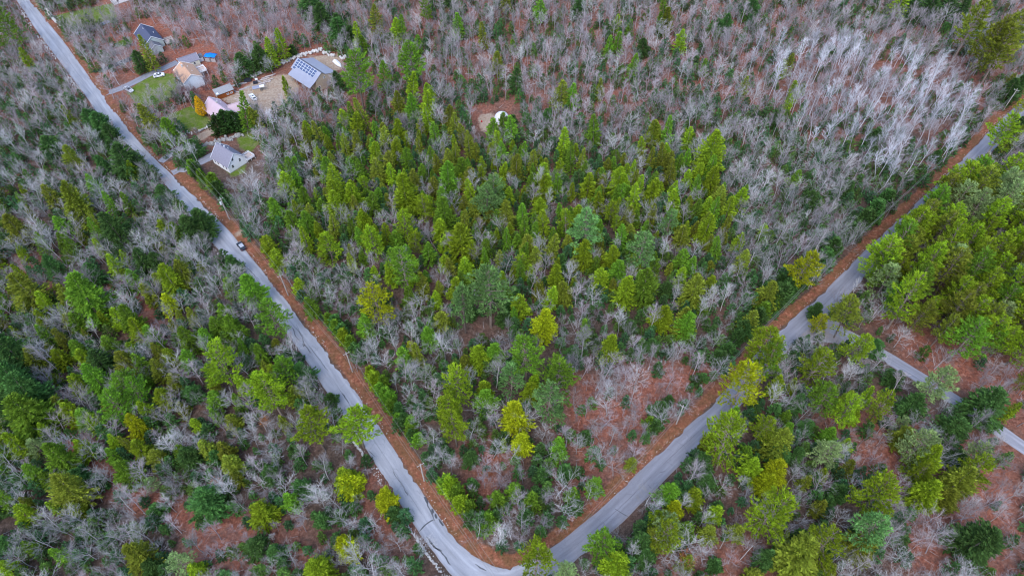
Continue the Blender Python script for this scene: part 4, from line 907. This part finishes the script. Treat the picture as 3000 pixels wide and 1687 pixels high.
def deck(parent, c, lx, ly, z, mat='white', rails=(1, 1, 1, 1)):
    d = empty('deck', (0, 0, 0)); d.parent = parent; d.location = (c[0], c[1], 0)
    n = max(4, int(ly/.35))
    for i in range(n): boxo('plank', d, (0, -ly/2 + (i+.5)*ly/n, z), (lx, ly/n-.03, .05), M['deckwood'])
    for (px_, py_) in ((-1, -1), (1, -1), (1, 1), (-1, 1), (0, 1), (1, 0)): boxo('post', d, (px_*(lx/2-.06), py_*(ly/2-.06), (z+.95)/2), (.12, .12, z+.95), M[mat])
    for k_, (cx, cy, sx, sy) in enumerate(((0, -ly/2, lx, .07), (lx/2, 0, .07, ly), (0, ly/2, lx, .07), (-lx/2, 0, .07, ly))):
        if rails[k_]: boxo('rail', d, (cx, cy, z+.98), (sx, sy, .08), M[mat]); boxo('rail', d, (cx, cy, z+.45), (sx*.98, sy*.98, .5), M[mat])
    return d
M['deckwood'] = plain('deck_boards', (.46, .38, .35), .85, .15, 2)
# grey cape house
h = gable_house('grey_house', 'pale grey house with grey shingle roof, three windows in its end wall', (-103.2, 194.2), -37.5, 9.2, 7.6, 3.2, 7.0, 'r_grey', 'greywall')
for (yy, zz_) in ((-1.15, 4.9), (1.45, 3.0), (-1.9, 2.2)): window(h, (4.61, yy, zz_), .75, 1.25, 'x', 1)
for xx in (-3.2, -1.5, 1.6, 3.3): window(h, (xx, -3.81, 1.9), .8, 1.2, 'y', -1)
boxo('door', h, (0, -3.84, 1.3), (1.0, .08, 2.05), M['white'])
for xx in (-2.5, 2.4): window(h, (xx, 3.81, 1.9), .9, 1.2, 'y', 1)
vent(h, -3.3, .45, 6.9, .25, .6); vent(h, -1.6, .8, 6.5, .3, .7); vent(h, -1.0, .4, 6.8, .3, .5); vent(h, -.4, 1.3, 5.9, .2, .7)
deck(h, (3.2, 5.6), 3.6, 3.4, .9)
b_ = MB()
for i in range(3): b_.box((3.0+i*.32, 7.75+i*.12, .7-.22*i), (.32, 1.3, .06))
# tan roofed raised ranch
h = gable_house('tan_roofed_house', 'white raised house with tan shingle roof and blank end wall', (-132.7, 245.0), -52.5, 11.0, 7.6, 4.3, 6.7, 'r_tan', 'paleblue')
for xx in (-4, -2, 1.6, 4.0): window(h, (xx, -3.81, 3.1), .9, 1.0, 'y', -1); window(h, (xx, 3.81, 3.1), .9, 1.0, 'y', 1)
boxo('door', h, (0, -3.84, 1.6), (1.0, .08, 2.1), M['white']); boxo('chimney', h, (-2.4, -.7, 6.7), (.8, .6, 1.1), M['concrete'])
vent(h, -2.0, 1.2, 6.1); vent(h, 1.8, 1.6, 5.8)
deck(h, (-2.6, 5.7), 4.0, 3.8, 2.2); boxo('entry_step', h, (-.2, -4.6, .3), (5.5, 1.3, .55), M['concrete']); boxo('downpipe', h, (5.53, -1.6, 2.2), (.06, .08, 3.9), M['concrete'])
# pink metal roof house with a wing
h = gable_house('pink_roofed_house', 'dark red house with pink metal roof and a side wing', (-114.0, 222.3), -43, 11.4, 7.2, 2.9, 5.9, 'r_pink', 'maroonwall', .45)
wg = gable_house('wing', '', (0, 0), 0, 7.2, 4.6, 2.7, 4.5, 'r_pink', 'maroonwall', .35); wg.parent = h; wg.location = (3.1, 6.4, 0); wg.rotation_euler = (0, 0, R(72))
for k_ in ('label', 'category'):
    if k_ in wg: del wg[k_]
for xx in (-1.6, .6): window(wg, (xx, -2.31, 1.6), .8, .9, 'y', -1)
for xx in (-3.6, -1.2, 2.6): window(h, (xx, -3.61, 1.7), .8, 1.1, 'y', -1)
boxo('door', h, (5.73, 1.0, 1.25), (.08, 1.0, 2.0), M['glass']); boxo('door_frame', h, (5.72, 1.6, 1.35), (.05, 2.6, 2.35), M['white'])
boxo('porch_beam', h, (6.6, 1.4, 2.7), (1.9, .14, .16), M['white']); boxo('porch_post', h, (7.4, 1.4, 1.35), (.14, .14, 2.6), M['white'])
boxo('chimney', h, (-.6, .2, 6.1), (.55, .55, .9), M['concrete']); vent(h, -3.2, 1.6, 4.9); vent(h, -2.0, 2.3, 4.3)
boxo('front_step', h, (1.5, -4.9, .25), (1.6, 2.2, .4), M['concrete'])
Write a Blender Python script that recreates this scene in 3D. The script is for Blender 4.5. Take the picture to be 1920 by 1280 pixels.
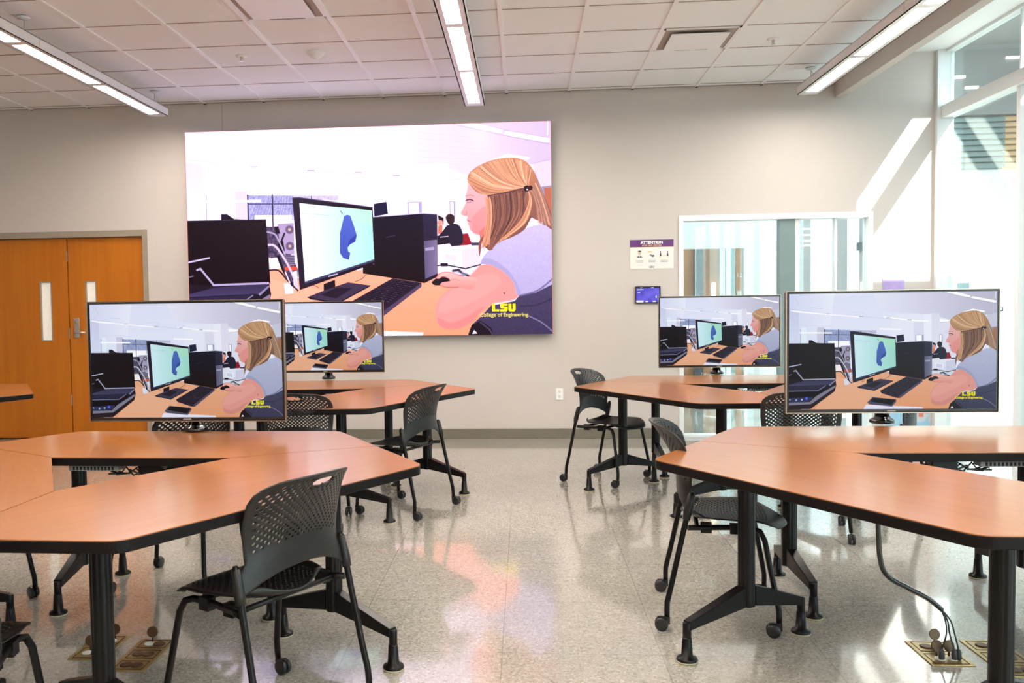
import bpy, bmesh, math, random
import numpy as np
from mathutils import Vector, Matrix
random.seed(7)
for _o in list(bpy.data.objects): bpy.data.objects.remove(_o)
S = bpy.context.scene
COL = S.collection
PI = math.pi

# ------------------------------------------------------------------ camera
cam = bpy.data.cameras.new('camera')
camo = bpy.data.objects.new('camera', cam); COL.objects.link(camo)
R3 = ((0.99626658, 0.08504263, -0.01485457), (-0.08562892, 0.99532274, -0.04472508), (0.01098156, 0.04583008, 0.99888889))
mw = Matrix(((R3[0][0], R3[2][0], -R3[1][0], 0), (R3[0][1], R3[2][1], -R3[1][1], 0), (R3[0][2], R3[2][2], -R3[1][2], 1.3515), (0, 0, 0, 1)))
camo.matrix_world = mw
cam.sensor_width = 36; cam.lens = 1697.96 / 1920 * 36
cam.shift_x = 122.1 / 1920; cam.shift_y = 6.22 / 1920
cam.clip_start = 0.05; cam.clip_end = 200
S.camera = camo

# ------------------------------------------------------------------ view, sky, sun
S.view_settings.view_transform = 'Standard'; S.view_settings.look = 'None'
S.view_settings.exposure = 0.0; S.view_settings.gamma = 1; S.view_settings.use_curve_mapping = False
S.cycles.use_denoising = True; S.cycles.denoiser = 'OPENIMAGEDENOISE'; S.cycles.denoising_prefilter = 'ACCURATE'; S.cycles.denoising_input_passes = 'RGB_ALBEDO_NORMAL'
S.cycles.max_bounces = 8; S.cycles.diffuse_bounces = 5; S.cycles.glossy_bounces = 4
S.cycles.transparent_max_bounces = 12; S.cycles.caustics_reflective = False; S.cycles.caustics_refractive = False
S.cycles.sample_clamp_indirect = 6
W = bpy.data.worlds.new('world'); S.world = W; W.use_nodes = True
bg = W.node_tree.nodes['Background']; bg.inputs[0].default_value = (0.74, 0.90, 1.0, 1); bg.inputs[1].default_value = 6.2
sun = bpy.data.lights.new('sun', 'SUN'); sun.energy = 34.0; sun.angle = 0.009; sun.color = (1.0, 0.98, 0.95)
suno = bpy.data.objects.new('sun', sun); COL.objects.link(suno)
suno.rotation_euler = Vector((-1, 1.51, -1.54)).to_track_quat('-Z', 'Y').to_euler()
suno.location = (10, -8, 12)

LAMP = 76.0
BIG_GAIN = 1.75     # wall display brightness
TV_GAIN = 0.95      # table displays

# ------------------------------------------------------------------ materials
def mat(name, col, rough=0.5, metal=0.0, spec=0.5, coat=0.0, bump=None, noise=None, emit=None):
    m = bpy.data.materials.new(name); m.use_nodes = True
    nt = m.node_tree; b = nt.nodes['Principled BSDF']
    b.inputs['Base Color'].default_value = (*col, 1); b.inputs['Roughness'].default_value = rough
    b.inputs['Metallic'].default_value = metal; b.inputs['Specular IOR Level'].default_value = spec
    b.inputs['Coat Weight'].default_value = coat
    tc = nt.nodes.new('ShaderNodeTexCoord')
    if noise:   # (scale, amount)
        n = nt.nodes.new('ShaderNodeTexNoise'); n.inputs['Scale'].default_value = noise[0]; n.inputs['Detail'].default_value = 6
        nt.links.new(tc.outputs['Object'], n.inputs['Vector'])
        r = nt.nodes.new('ShaderNodeValToRGB')
        k = noise[1]
        r.color_ramp.elements[0].position = 0.3; r.color_ramp.elements[1].position = 0.7
        r.color_ramp.elements[0].color = (*[c * (1 - k) for c in col], 1)
        r.color_ramp.elements[1].color = (*[min(1, c * (1 + k)) for c in col], 1)
        nt.links.new(n.outputs['Fac'], r.inputs[0]); nt.links.new(r.outputs[0], b.inputs['Base Color'])
    if bump:    # (scale, strength)
        n = nt.nodes.new('ShaderNodeTexNoise'); n.inputs['Scale'].default_value = bump[0]; n.inputs['Detail'].default_value = 4
        nt.links.new(tc.outputs['Object'], n.inputs['Vector'])
        bp = nt.nodes.new('ShaderNodeBump'); bp.inputs['Strength'].default_value = bump[1]; bp.inputs['Distance'].default_value = 0.002
        nt.links.new(n.outputs['Fac'], bp.inputs['Height']); nt.links.new(bp.outputs[0], b.inputs['Normal'])
    if emit:
        b.inputs['Emission Color'].default_value = (*emit[0], 1); b.inputs['Emission Strength'].default_value = emit[1]
    return m

def wood(name, c1, c2, scale, rough, axis=0, coat=0.0, bumpy=0.0):
    m = bpy.data.materials.new(name); m.use_nodes = True
    nt = m.node_tree; b = nt.nodes['Principled BSDF']; N = nt.nodes.new; L = nt.links.new
    tc = N('ShaderNodeTexCoord'); mp = N('ShaderNodeMapping')
    sc = [scale, scale, scale]; sc[axis] = scale * 0.06
    mp.inputs['Scale'].default_value = sc
    L(tc.outputs['Object'], mp.inputs['Vector'])
    n = N('ShaderNodeTexNoise'); n.inputs['Scale'].default_value = 1.0; n.inputs['Detail'].default_value = 3; n.inputs['Roughness'].default_value = 0.6
    n.inputs['Distortion'].default_value = 0.6
    L(mp.outputs[0], n.inputs['Vector'])
    n2 = N('ShaderNodeTexNoise'); n2.inputs['Scale'].default_value = 2.2; n2.inputs['Detail'].default_value = 2
    L(tc.outputs['Object'], n2.inputs['Vector'])
    mx = N('ShaderNodeMath'); mx.operation = 'MULTIPLY_ADD'; mx.inputs[1].default_value = 0.35
    L(n2.outputs['Fac'], mx.inputs[0]); L(n.outputs['Fac'], mx.inputs[2])
    r = N('ShaderNodeValToRGB'); r.color_ramp.elements[0].position = 0.42; r.color_ramp.elements[1].position = 0.9
    r.color_ramp.elements[0].color = (*c1, 1); r.color_ramp.elements[1].color = (*c2, 1)
    L(mx.outputs[0], r.inputs[0]); L(r.outputs[0], b.inputs['Base Color'])
    b.inputs['Roughness'].default_value = rough; b.inputs['Coat Weight'].default_value = coat; b.inputs['Coat Roughness'].default_value = 0.14
    return m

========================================

Extract, without any images, the part of the material above that opens with the line containing "Write a Blender" and closes with the line containing "S.camera = camo", both lines included.

■ Complete output:
Write a Blender Python script that recreates this scene in 3D. The script is for Blender 4.5. Take the picture to be 1920 by 1280 pixels.
import bpy, bmesh, math, random
import numpy as np
from mathutils import Vector, Matrix
random.seed(7)
for _o in list(bpy.data.objects): bpy.data.objects.remove(_o)
S = bpy.context.scene
COL = S.collection
PI = math.pi

# ------------------------------------------------------------------ camera
cam = bpy.data.cameras.new('camera')
camo = bpy.data.objects.new('camera', cam); COL.objects.link(camo)
R3 = ((0.99626658, 0.08504263, -0.01485457), (-0.08562892, 0.99532274, -0.04472508), (0.01098156, 0.04583008, 0.99888889))
mw = Matrix(((R3[0][0], R3[2][0], -R3[1][0], 0), (R3[0][1], R3[2][1], -R3[1][1], 0), (R3[0][2], R3[2][2], -R3[1][2], 1.3515), (0, 0, 0, 1)))
camo.matrix_world = mw
cam.sensor_width = 36; cam.lens = 1697.96 / 1920 * 36
cam.shift_x = 122.1 / 1920; cam.shift_y = 6.22 / 1920
cam.clip_start = 0.05; cam.clip_end = 200
S.camera = camo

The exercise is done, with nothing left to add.